Before cooking: kosher salt and freshly ground black pepper

1/4 c (60 ml) red wine vinegar
1/4 c (60 ml) olive oil
1/4 c (33 g) minced onion
3 cloves garlic, minced 
1 1/2 t (7 ml) lemon juice
1/3 c (24 g) minced fresh parsley, lightly packed
2 t (3 g, or 10 ml if weight is too small to measure) minced fresh oregano
a nice pinch of hot red pepper flakes
1/2 t (2 g, or 2.5 ml) freshly ground black pepper
3/4 t (6 g) kosher salt

In a large resealable plastic bag, place the oil, vinegar, cilantro, garlic, onion, thyme, oregano, and cumin. Mix the ingredients to combine well, and place the flank steak in the bag. Coat the steak in the marinade, remove excess air from the bag, and seal.  Of course, this could easily be done in a bowl, but you may have to turn the steak a few times so it all marinates evenly. Refrigerate 4-5 hours. 

While the steak marinates, make the chimichurri. 
Stir together all chimichurri ingredients in a medium bowl.
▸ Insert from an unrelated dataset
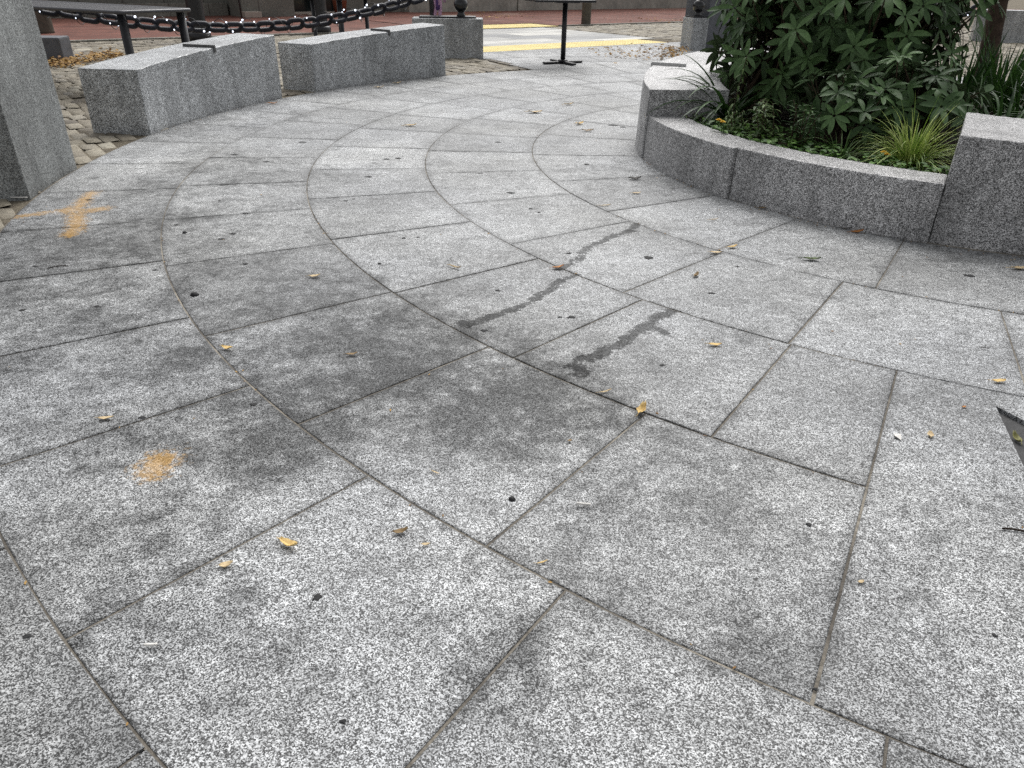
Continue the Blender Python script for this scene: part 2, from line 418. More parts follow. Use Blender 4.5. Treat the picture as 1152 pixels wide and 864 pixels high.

Set aside and let stand at least 2 hours so the flavors meld. 

When ready to cook the steak, heat a large heavy frying pan or grill pan over medium-high heat a couple minutes. Remove the steak from the bag and wipe off excess marinade. Generously salt and pepper the steak and place the steak seasoned-side down in the hot pan. Salt and pepper the other side as the first side cooks. For a 2 lb. steak, cook 8 minutes per side for medium-rare. For a smaller steak, 1 1/2 lb., maybe 7 minutes per side.  
When the first side has finished cooking, flip the steak and cook on the other side. Remove the pan from the heat and let the steak rest in the hot pan about 10 minutes. 

Slice the flank steak against the grain and serve with the chimichurri. 

Thursday, August 1, 2013

Peaches in Lavender Tea

Just recently, I saw a recipe for a fruit salad steeped in chamomile tea. It sounded interesting... the only problem was that I really don't like chamomile. At all.
I'm not partial to that mouth-full-of-pollen taste that (in my opinion) goes with chamomile.
Honeys with strong pollen tastes, or anything that tastes at all like any type of little white flower is not for me.
And so, a way to improve upon the idea and fit it to my own preferences was to instead make use of lavender.

The use of a tea in which to marinate fruit is certainly a different way to add flavor, and the end result turns out to be a refreshing change.
In this case lavender isn't too bold, but understated, and seems to pair well with peaches.
(Because the flavor combination is likely not a familiar one, you'll just have to trust me on this one.)
The tea lends a bit of perfume to the fruit- and while some may be able to identify the flavor, others may not.

And with a light meal, a simple fruit salad can be practically perfect ending. 

If you want to add some richness to the dish, maybe try topping with a little whipped cream, or serve the fruit with vanilla ice cream (although the lavender flavor becomes a little blunted with the addition of cream).

Peaches in Lavender Tea
serves 4-6

4 large ripe peaches
2/3 c (160 ml) water
2 teaspoons lavender tea (or dried lavender)
1 T (16 g) sugar (vanilla sugar if you have it)
1 T (15 ml) lemon juice
6 oz (170 g) raspberries

Bring the water to a boil and pour into a heat-safe cup or dish. Add the lavender to the hot water and let steep 5-7 minutes. Strain the tea, removing the lavender buds, into a large bowl. Add the sugar and lemon juice and whisk until the sugar is dissolved. 
Cut each peach into 8-12 slices and add them to the bowl with the tea. 

Marinate 15 minutes, gently tossing a few times. Add the raspberries and toss gently again.
At this point the fruit and syrup can be served in dessert bowls, or refrigerated an hour or two and served cold.